Let the mass of hydrogen be $m_2$

So for Nitrogen, $$\begin{gathered} \frac{\mathrm{V}}{\mathrm{T}}=\frac{{\mathrm{n}}_1\mathrm{R}}{{\mathrm{P}}_1} \\ \Rightarrow \frac{\mathrm{V}}{\mathrm{T}}=\frac{{\mathrm{m}}_1\mathrm{R}}{{\mathrm{P}}_1{\mathrm{M}}_1} \end{gathered}$$and for Hydrogen $$\begin{gathered} \frac{\mathrm{V}}{\mathrm{T}}=\frac{{\mathrm{n}}_2\mathrm{R}}{{\mathrm{P}}_2} \\ \Rightarrow \frac{\mathrm{V}}{\mathrm{T}}=\frac{{\mathrm{m}}_2\mathrm{R}}{{\mathrm{P}}_2{\mathrm{M}}_2} \end{gathered}$$ $\left[\because \mathrm{Number}\mathrm{of}\mathrm{moles}\left(\mathrm{n}\right)=\frac{\mathrm{Given}\mathrm{mass}\left(\mathrm{m}\right)}{\mathrm{Molecular}\mathrm{mass}\left(\mathrm{M}\right)}\right]$

So from the above equations, we can write as:

$\frac{{\mathrm{m}}_1\mathrm{R}}{{\mathrm{P}}_1{\mathrm{M}}_1}=\frac{{\mathrm{m}}_2\mathrm{R}}{{\mathrm{P}}_2{\mathrm{M}}_2}$

Since there are two different gases in the same container, the Volume is the same for both gases, also given that the temperature is the same for both as well.

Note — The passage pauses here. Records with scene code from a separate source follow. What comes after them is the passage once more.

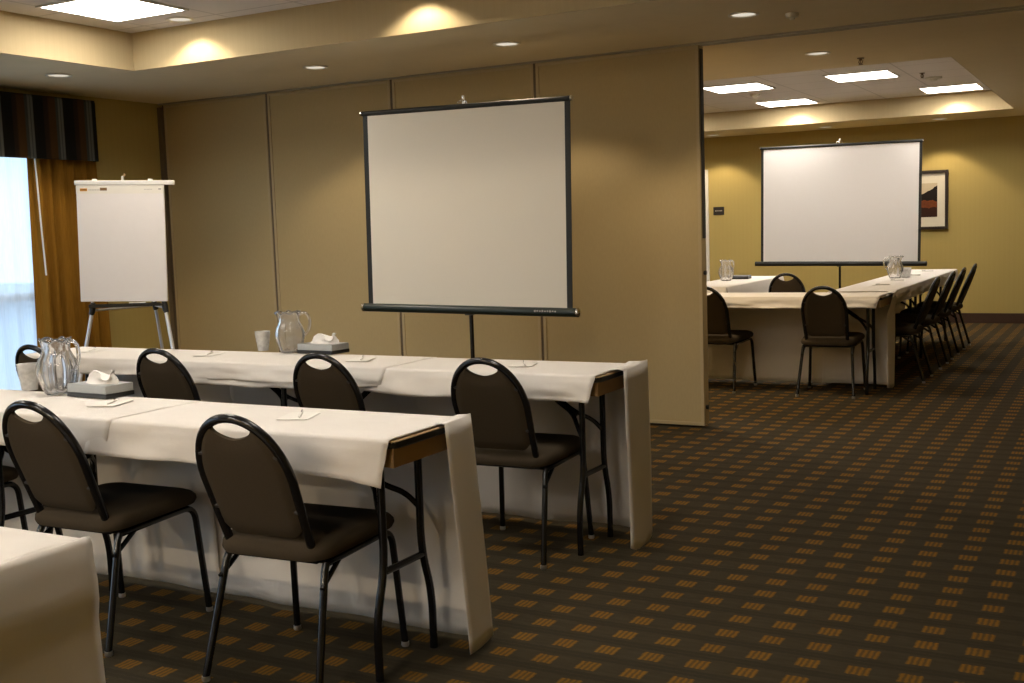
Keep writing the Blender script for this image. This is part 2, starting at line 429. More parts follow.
# far door
mb = MB(); f = .07
for x in (DX0 - f / 2 + .02, DX1 + f / 2 - .02): mb.box((x, YB - .012, (DZ + f) / 2), (f, .03, DZ + f))
mb.box(((DX0 + DX1) / 2, YB - .012, DZ + f / 2 - .01), (DX1 - DX0 + .04, .028, f))
do = struct('door_1', mb, M['white_trim'])
MB().box(((DX0 + DX1) / 2, YB + .03, DZ / 2), (DX1 - DX0 - .01, .04, DZ - .01)).build('door_leaf', M['white_trim'], do, bevel=.004)
mb = MB(); mb.cyl((DX1 - .09, YB + .012, .93), (DX1 - .09, YB - .05, .93), .012); mb.tube([(DX1 - .09, YB - .05, .93), (DX1 - .2, YB - .05, .93)], .010)
mb.cyl((DX1 - .09, YB + .012, .93), (DX1 - .09, YB, .93), .03)
mb.build('door_handle', M['black_plastic'], do, smooth=True)
# door hinges that show as dark marks on the frame
for z in (.28, .90, 1.7): MB().cyl((DX1 + .005, YB - .03, z - .045), (DX1 + .005, YB - .03, z + .045), .009, 8).build('hinge', M['black_plastic'], do)
# ceiling track of the folding wall
YP = 6.896
mb = MB()
mb.box(((XL + XR) / 2, YP + .005, ZS - .005), (XR - XL, .022, .010)); mb.box(((XL + XR) / 2, YP + .095, ZS - .005), (XR - XL, .022, .010))
struct('trim_3', mb, M['track'])
# jamb strip where the folding wall meets the window wall
struct('trim_4', MB().box((XL + .02, YP + .05, ZS / 2 - .015), (.04, .13, ZS - .03)), M['seam'])

# ------------------------------------------------------------------ folding partition: four panels
edges = [XL + .042, -5.915, -4.745, -3.572, -2.408]
plabels = ['beige partition panel of the folding wall next to the window wall and flip chart',
           'beige partition panel behind the water pitcher, between flip chart and projection screen',
           'beige partition panel of the folding wall hidden mostly behind the projection screen',
           'beige partition panel at the free end of the folding wall, beside the opening']
for i in range(4):
    x0, x1 = edges[i] + .010, edges[i + 1] - (.010 if i < 3 else .004)
    e = empty('partition_panel', ((x0 + x1) / 2, YP, 0), 0, plabels[i], 'partition panel', 'folding wall panels')
    W = x1 - x0; zt = ZS - .014; zb = .012
    MB().box((0, .05, (zt + zb) / 2), (W - .03, .076, zt - zb - .04)).build('panel_face', M['partition'], e)
    m = MB(); fr = .022
    for sx in (-1, 1): m.box((sx * (W / 2 - fr / 2), .05, (zt + zb) / 2), (fr, .09, zt - zb))
    m.box((0, .05, zb + fr / 2), (W - 2 * fr, .09, fr)); m.box((0, .05, zt - fr / 2), (W - 2 * fr, .09, fr))
    m.build('panel_frame', M['partition_trim'], e, bevel=.002)
    MB().box((-W / 2 - .010, .052, (zt + zb) / 2), (.019, .084, zt - zb)).build('edge_seam', M['seam'], e)
    if i == 3: MB().box((W / 2 + .003, .05, zt / 2 + .6), (.006, .05, zt - 1.24)).build('edge_seal', M['seal'], e)
    if i == 3:
        m = MB()
        for z in (.13, 1.0): m.cyl((W / 2, .045, z), (W / 2 + .016, .045, z), .014, 10)
        m.build('latch_pin', M['black_plastic'], e)

# ------------------------------------------------------------------ ceiling fittings
def ceiling_light(x, y, z, label, proto=None):
    if proto: return dup(proto, (x, y, z), 0, label)
    e = empty('ceiling_light', (x, y, z), 0, label, 'ceiling light', 'square ceiling light panels')
    m = MB(); s, t = .60, .02
    for sx in (-1, 1): m.box((sx * (s / 2 - t / 2), 0, -.004), (t, s, .010)); m.box((0, sx * (s / 2 - t / 2), -.004), (s - 2 * t, t, .010))
    m.build('light_frame', M['white_trim'], e)
    MB().box((0, 0, -.004), (s - 2 * t, s - 2 * t, .006)).build('diffuser', M['panel'], e)
    return e
zt = ZN - .002
L0 = ceiling_light(-5.24, 4.82, zt, 'glowing square light panel in the near ceiling recess, above the window curtain')
ceiling_light(-3.52, 11.25, ZF - .002, 'glowing light panel in the far ceiling recess beside the partition edge, front row', L0)
ceiling_light(-2.30, 11.22, ZF - .002, 'glowing light panel in the far ceiling recess, highest up, below the hanging sprinkler', L0)
ceiling_light(-3.52, 13.08, ZF - .002, 'glowing light panel in the far ceiling recess right over the far screen, smallest looking', L0)
ceiling_light(-1.74, 13.03, ZF - .002, 'glowing light panel in the far ceiling recess above the framed picture', L0)
HID = 'unseen square light panel added in the near ceiling recess to light the room'  # unseen panels, added to light the near room and its cloth skirts
for x, y in ((-3.45, 3.0), (-1.75, 3.0), (-5.24, 1.9), (-3.45, .3), (-1.75, .3), (-3.45, -1.2), (-1.75, -1.2)): ceiling_light(x, y, zt, HID, L0)

def downlight(x, y, z, label, energy, ang, col=(1, .80, .55), aim=None, proto=None, blend=.35, r=.075):
    if proto: e = dup(proto, (x, y, z), 0, label)
    else:
        e = empty('recessed_downlight', (x, y, z), 0, label, 'downlight', 'round recessed downlights')
        MB().lathe([(.084, .0), (.086, -.004), (.082, -.007), (.068, -.006), (.064, .002)], 28).build('trim_ring', M['lamp_ring'], e, smooth=True)
        MB().lathe([(.0005, -.001), (.03, -.0015), (.065, -.001)], 24).build('lamp_lens', M['lamp_face'], e, smooth=True)
    if energy:
        l = D.lights.new('downlight_beam', 'SPOT'); l.energy = energy; l.color = col; l.spot_size = math.radians(ang); l.spot_blend = blend; l.shadow_soft_size = .03
        o = D.objects.new('downlight_beam', l); COL.objects.link(o); o.location = (x, y, z - .02)
        if aim: o.rotation_euler = Vector(aim).to_track_quat('-Z', 'Y').to_euler()
    return e
zs = ZS - .0005
W1 = 26
dl = downlight(-6.29, 5.28, zs, 'round downlight in the lowered ceiling over the window valance', W1, 110)
downlight(-4.815, 6.13, zs, 'round downlight in the lowered ceiling over the pitcher, before the folding wall', W1 * 1.05, 118, proto=dl)
downlight(-3.36, 6.14, zs, 'round downlight in the lowered ceiling directly over the near projection screen', W1 * 1.05, 118, proto=dl)
downlight(-1.885, 6.14, zs, 'round downlight in the lowered ceiling near the open end of the folding wall', W1 * 1.3, 118, proto=dl)
downlight(-1.91, 7.89, zs, 'round downlight in the strip of ceiling between the folding wall track and far recess', W1, 110, proto=dl)
downlight(-4.80, 14.24, zs, 'round downlight close to the far wall, above the small dark sign', 34, 104, proto=dl)
downlight(-3.36, 14.24, zs, 'round downlight close to the far wall, just above the far screen', 34, 104, proto=dl)
downlight(-2.03, 14.24, zs, 'round downlight close to the far wall, above the framed picture', 34, 104, proto=dl)
for y in (11.25, 13.06): ceiling_light(-5.2, y, ZF - .002, 'unseen square light panel added behind the folding wall to brighten the far room', L0)  # unseen panels, added to brighten the far room
for x in (-3.36, -4.8): downlight(x, 7.89, zs, 'unseen fill downlight added in the far room behind the folding wall', 95, 156, proto=dl)  # unseen wide lamps, added to light the far table skirts
HD = 'unseen fill downlight added at the rear of the near room'
for x, y in ((-5.0, -2.5), (-3.4, -2.5), (-1.9, -2.5)): downlight(x, y, zs, HD, 150, 156, proto=dl)  # added behind the camera as warm front fill on skirts and screen
RS = 17
downlight(-5.21, 5.315, ZN - .001, 'small downlight inside the near ceiling recess that lights a scallop on its step', RS, 128, proto=dl, blend=.35, col=(1, .85, .64))
downlight(-3.50, 5.315, ZN - .001, 'downlight of the near ceiling recess behind the top edge of the picture', RS, 128, proto=dl, blend=.35, col=(1, .85, .64))
downlight(-3.50, 13.43, ZF - .001, 'downlight inside the far ceiling recess that lights the scallop over the far screen', RS, 128, proto=dl, blend=.35, col=(1, .85, .64))
downlight(-1.76, 13.43, ZF - .001, 'downlight inside the far ceiling recess that lights the scallop beside the framed picture', RS, 128, proto=dl, blend=.35, col=(1, .85, .64))
# detectors and sprinklers
def disc(name, x, y, z, label, cat, r=.07):
    e = empty(name, (x, y, z), 0, label, cat)
    MB().lathe([(r, 0), (r, -.012), (r * .86, -.022), (r * .4, -.026), (.001, -.026)], 24).build('detector_body', M['detector'], e, smooth=True)
    MB().lathe([(r * .42, -.0255), (r * .40, -.034), (.001, -.036)], 16).build('sensor_cap', M['detector'], e, smooth=True)
    return e
disc('smoke_detector', -1.75, 11.88, ZF - .001, 'pale flat smoke detector in the far ceiling recess beside the hanging sprinkler', 'smoke detector', .08)
disc('smoke_detector', -3.56, 11.97, ZF - .001, 'pale flat smoke detector in the far ceiling recess between two light panels', 'smoke detector', .05)
disc('sprinkler_cover', -1.66, 6.29, zs, 'small pale flat sprinkler cover beside the downlight near the folding wall end', 'sprinkler cover', .036)
def sprinkler(x, y, z, label):
    e = empty('ceiling_sprinkler', (x, y, z), 0, label, 'sprinkler', 'hanging ceiling sprinklers'); e.scale = (.8, .8, .8)
    MB().lathe([(.032, 0), (.030, -.006), (.014, -.008), (.012, -.02), (.001, -.02)], 16).build('escutcheon', M['brass'], e, smooth=True)
    m = MB()
    for s in (-1, 1): m.tube(fillet([(s * .010, 0, -.018), (s * .018, 0, -.036), (s * .003, 0, -.056)], .012, 4), .0035, 6)
    m.cyl((0, 0, -.018), (0, 0, -.05), .004, 8); m.build('frame_arms', M['brass'], e, smooth=True)
    MB().lathe([(.001, -.055), (.02, -.056), (.021, -.059), (.001, -.059)], 14).build('deflector', M['brass'], e)
sprinkler(-1.72, 8.35, zs, 'dark hanging sprinkler in the lowered ceiling in front of the far recess')
sprinkler(-1.79, 11.45, ZF - .001, 'dark hanging sprinkler up inside the far ceiling recess')

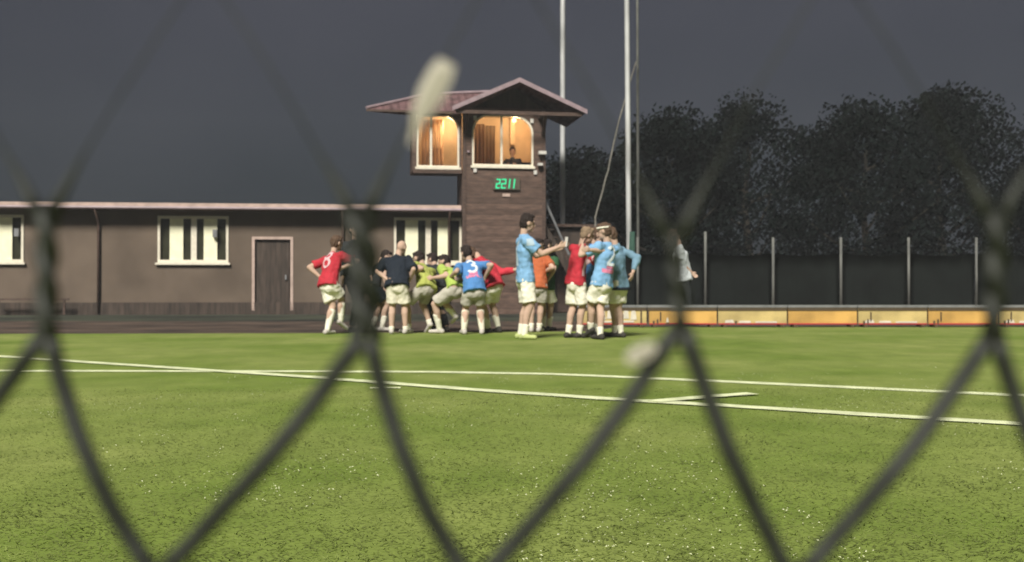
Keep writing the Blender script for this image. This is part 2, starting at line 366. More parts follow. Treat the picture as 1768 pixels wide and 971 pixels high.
# room lining: back wall, side wall
build('room_lining', boxes((0.13, W - 0.15, DP - 0.16, DP - 0.12, floor_z + 0.002, z_wall - 0.035), (wx0 + 0.13, 0.128, DP - 0.16, DP - 0.12, z_w0 - 0.04, z_wall - 0.035), (W - 0.16, W - 0.125, 0.14, DP - 0.165, floor_z + 0.002, z_wall - 0.035),
      (wx0 + 0.105, wx0 + 0.125, WY + 0.12, DP - 0.165, z_w0 - 0.04, z_wall - 0.035)), M['inner'], tower)
def pleat(x0, x1, y, z0, z1, name='curtain', m=None):
    bm = bmesh.new(); n_ = max(6, int((x1 - x0) / 0.02)); a = [bm.verts.new((x0 + (x1 - x0) * i / n_, y + 0.022 * math.sin(i * 1.15), z0)) for i in range(n_ + 1)]
    b2 = [bm.verts.new((x0 + (x1 - x0) * i / n_, y + 0.016 * math.sin(i * 1.15 + 0.5), z1)) for i in range(n_ + 1)]
    for i in range(n_): bm.faces.new((a[i], a[i + 1], b2[i + 1], b2[i]))
    r_ = bmesh.ops.solidify(bm, geom=bm.faces[:], thickness=0.006)
    return build(name, bm, m or M['curtain'], tower, smooth=True)
pleat(fx0 + 0.18, fx0 + 0.48, 0.9, z_sill - 0.02, z_head - 0.12)
pleat(fx0 + 0.55, fx0 + 0.85, 1.3, z_sill - 0.02, z_head - 0.10, m=M['inner'])
pleat(TL(745, 0, .8)[0], TL(766, 0, .8)[0], 0.75, z_sill - 0.02, z_head - 0.05)
pleat(TL(728, 0, .8)[0], TL(742, 0, .8)[0], 0.8, z_sill - 0.02, z_head - 0.05)
build('chimney_pipe', boxes((TL(881, 0, 1.3)[0], TL(889, 0, 1.3)[0], 1.25, 1.37, TL(885, 250, 1.3)[1], z_wall - 0.036)), M['inner'], tower)
# window joinery
def win(x0, x1, z0, z1, y, muls, aop, nm='window'):
    bm = bmesh.new()
    inner = [(x0 + 0.06, z0 + 0.06), (x1 - 0.06, z0 + 0.06)]
    aa = [(min(max(a, x0 + 0.055), x1 - 0.055), min(max(b2, z0 + 0.07), z1 - 0.035)) for a, b2 in aop[0]]
    panel(bm, [aop[1], aa], XZ, y - 0.03, y + 0.05)
    f = build(nm, bm, M['white_frame'], tower)
    for a in muls: build('mullion', boxes((a - 0.03, a + 0.03, y - 0.02, y + 0.04, z0 + 0.071, z1 - 0.037)), M['white_frame'], f)
    build('sill', boxes((x0 - 0.04, x1 + 0.04, y - 0.10, y - 0.033, z0 - 0.05, z0 + 0.02)), M['white_frame'], f)
    bm = bmesh.new(); panel(bm, [aop[2]], XZ, y + 0.012, y + 0.018); build('pane', bm, M['glass'], f)
    return f
mid = TL(866, 0)[0]
def arches(x0, x1, z0, z1, rl, rr, rz):
    g = 0.003
    return (arch(x0 + .055, x1 - .055, z0 + .07, z1 - .035, max(rl - .01, 0), rr - .01, rz - .01), arch(x0 + g, x1 - g, z0 + g, z1 - g, rl, rr, rz), arch(x0 + .05, x1 - .05, z0 + .05, z1 - .03, rl, rr, rz))
win(fx0, fx1, z_sill, z_head, 0.03, [mid], arches(fx0, fx1, z_sill, z_head, .42, .55, .50))
win(wo0, wo1, z_w0, z_w1, WY + 0.03, [wo0 + 0.42], arches(wo0, wo1, z_w0, z_w1, .0, .35, .42))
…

Step 3: Finding the mass of hydrogen

We have,

$$\begin{gathered} \frac{{\mathrm{m}}_1\mathrm{R}}{{\mathrm{P}}_1{\mathrm{M}}_1}=\frac{{\mathrm{m}}_2\mathrm{R}}{{\mathrm{P}}_2{\mathrm{M}}_2} \\ \Rightarrow {\mathrm{m}}_2=\frac{{\mathrm{m}}_1{\mathrm{P}}_2{\mathrm{M}}_2}{{\mathrm{P}}_1{\mathrm{M}}_1} \end{gathered}$$

Putting all the given value we get,

$$\begin{gathered} {\mathrm{m}}_2=\frac{{\mathrm{m}}_1{\mathrm{P}}_2{\mathrm{M}}_2}{{\mathrm{P}}_1{\mathrm{M}}_1} \\ \Rightarrow {\mathrm{m}}_2=\frac{20\times 3\times 2}{5\times 28} \\ \Rightarrow {\mathrm{m}}_2=\frac{20\times 3\times 2}{5\times 28} \\ \Rightarrow {\mathrm{m}}_2=0.8571 \\ \Rightarrow {\mathrm{m}}_2\approx 0.86\mathrm{kg} \end{gathered}$$

Therefore, the mass of hydrogen is $0.86\mathrm{kg}$, option (B) is the correct answer.